Handheld Objects


Bovine animals at a byre, Mesopotamia, 3400–3000 BC
Alabaster cylinder seal
Acquired by J. Pierpont Morgan Before 1909. Morgan Seal 2

Bovine animals at a byre, Mesopotamia, 3400–3000 BC
Modern impression
Acquired by J. Pierpont Morgan Before 1909. Morgan Seal 2

The New-England Primer Improved: or, an Easy and Pleasant Guide to the Art of Reading (Salem, [Mass.]: S. Hall, 1784)
PML 196387

Notebook containing decoratively configured locks of hair, 1860s
Bequest of Julia P. Wightman, 1994; MA 8597


Nina Katchadourian: It can be hard to know how to find your way into a collection and the Morgan is a vast place. So one of the strategies I decided to use, which has worked well for me before, is to just start with the question of who's already here and what do they know, and letting the people who have an intimate familiarity with a collection teach me about it.
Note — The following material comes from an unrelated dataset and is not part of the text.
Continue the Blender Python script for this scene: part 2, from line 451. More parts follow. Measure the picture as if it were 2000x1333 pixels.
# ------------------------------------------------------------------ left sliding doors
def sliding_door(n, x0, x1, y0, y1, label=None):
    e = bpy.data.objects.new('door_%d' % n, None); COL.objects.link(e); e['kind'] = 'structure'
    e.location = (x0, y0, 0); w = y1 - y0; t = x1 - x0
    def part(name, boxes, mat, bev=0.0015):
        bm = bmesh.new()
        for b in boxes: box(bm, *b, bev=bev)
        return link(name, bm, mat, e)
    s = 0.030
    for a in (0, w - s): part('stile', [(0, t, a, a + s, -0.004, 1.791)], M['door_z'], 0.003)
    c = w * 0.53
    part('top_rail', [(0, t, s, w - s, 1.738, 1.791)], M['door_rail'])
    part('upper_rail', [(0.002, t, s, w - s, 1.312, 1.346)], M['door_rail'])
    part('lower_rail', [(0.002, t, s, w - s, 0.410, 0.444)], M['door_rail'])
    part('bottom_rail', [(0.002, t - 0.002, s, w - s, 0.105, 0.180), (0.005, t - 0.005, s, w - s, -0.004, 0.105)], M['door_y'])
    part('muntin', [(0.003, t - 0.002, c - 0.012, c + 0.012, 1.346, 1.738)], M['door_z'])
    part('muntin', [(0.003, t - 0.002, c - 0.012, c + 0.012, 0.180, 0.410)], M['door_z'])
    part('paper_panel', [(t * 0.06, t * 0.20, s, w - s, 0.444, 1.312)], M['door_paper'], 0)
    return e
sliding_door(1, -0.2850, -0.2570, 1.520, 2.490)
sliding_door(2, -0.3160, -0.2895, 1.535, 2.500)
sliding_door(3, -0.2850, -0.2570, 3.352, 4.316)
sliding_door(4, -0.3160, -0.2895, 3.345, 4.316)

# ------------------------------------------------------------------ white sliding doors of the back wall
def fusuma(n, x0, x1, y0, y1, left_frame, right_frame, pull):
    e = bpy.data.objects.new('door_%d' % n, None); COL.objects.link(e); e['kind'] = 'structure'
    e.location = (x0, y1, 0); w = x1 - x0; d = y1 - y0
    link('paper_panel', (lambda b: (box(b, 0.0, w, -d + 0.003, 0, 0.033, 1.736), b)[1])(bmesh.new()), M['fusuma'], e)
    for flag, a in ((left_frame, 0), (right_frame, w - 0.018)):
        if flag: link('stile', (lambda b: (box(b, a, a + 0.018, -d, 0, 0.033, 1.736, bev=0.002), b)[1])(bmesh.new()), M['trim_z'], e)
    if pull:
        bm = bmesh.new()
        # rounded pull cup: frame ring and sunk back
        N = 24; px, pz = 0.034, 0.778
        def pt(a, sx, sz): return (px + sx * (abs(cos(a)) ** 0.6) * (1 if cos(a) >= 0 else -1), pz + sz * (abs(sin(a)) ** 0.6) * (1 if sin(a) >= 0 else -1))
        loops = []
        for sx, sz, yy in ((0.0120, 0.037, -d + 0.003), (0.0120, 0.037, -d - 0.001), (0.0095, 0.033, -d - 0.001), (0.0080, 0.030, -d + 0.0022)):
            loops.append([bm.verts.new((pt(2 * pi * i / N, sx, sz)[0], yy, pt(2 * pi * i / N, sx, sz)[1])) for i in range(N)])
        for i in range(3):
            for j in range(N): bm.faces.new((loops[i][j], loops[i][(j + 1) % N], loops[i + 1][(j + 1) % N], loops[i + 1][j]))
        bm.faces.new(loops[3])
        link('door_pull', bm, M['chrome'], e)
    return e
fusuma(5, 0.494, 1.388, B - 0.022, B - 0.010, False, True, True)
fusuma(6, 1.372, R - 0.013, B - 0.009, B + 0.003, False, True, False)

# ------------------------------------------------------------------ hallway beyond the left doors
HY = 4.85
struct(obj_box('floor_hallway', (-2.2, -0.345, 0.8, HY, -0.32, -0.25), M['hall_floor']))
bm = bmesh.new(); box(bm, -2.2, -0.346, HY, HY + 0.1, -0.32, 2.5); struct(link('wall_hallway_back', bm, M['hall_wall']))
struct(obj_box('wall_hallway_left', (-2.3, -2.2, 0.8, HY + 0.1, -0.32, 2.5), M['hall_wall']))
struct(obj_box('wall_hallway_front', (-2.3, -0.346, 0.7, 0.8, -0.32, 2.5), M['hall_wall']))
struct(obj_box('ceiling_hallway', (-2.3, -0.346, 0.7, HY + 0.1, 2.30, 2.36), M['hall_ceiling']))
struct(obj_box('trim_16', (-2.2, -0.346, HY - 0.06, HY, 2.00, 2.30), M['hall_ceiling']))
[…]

And that was a way into finding a lot of things that I wouldn't have known were at the Morgan. So in that spirit, I invited fifteen different Morgan staff members to sit down with me for a one hour conversation with an object that they had selected. I asked them to choose something that they felt an attachment to that they were excited to show me and to talk about. I've put a few of those things together here and one thing they have in common for me is their small handheld, rather intimately handled quality. The little tiny primer, which you can see by the way it's bound and by the way it’s repaired, has clearly been in somebody's pocket, has clearly been almost read to death and there was something really alluring to me about the way it's been used and preserved. And I like objects that reveal something about how they have been used or how they have lived. You could even say, and the primer is one of those objects for me. You can see by the wear and tear on its cover, by the stitching, by its very design being a small object. It's meant to be in your pocket and meant to be carried around. Its very appearance is sort of, its autobiography. It tells the story of its life and use.

When the curator of ancient seals and tablets brought out this Mesopotamian seal to show me, um, it was one of the most incredible handheld experiences that I had making this show. And I will never forget that he used the word buttery to describe its texture, which is very accurate.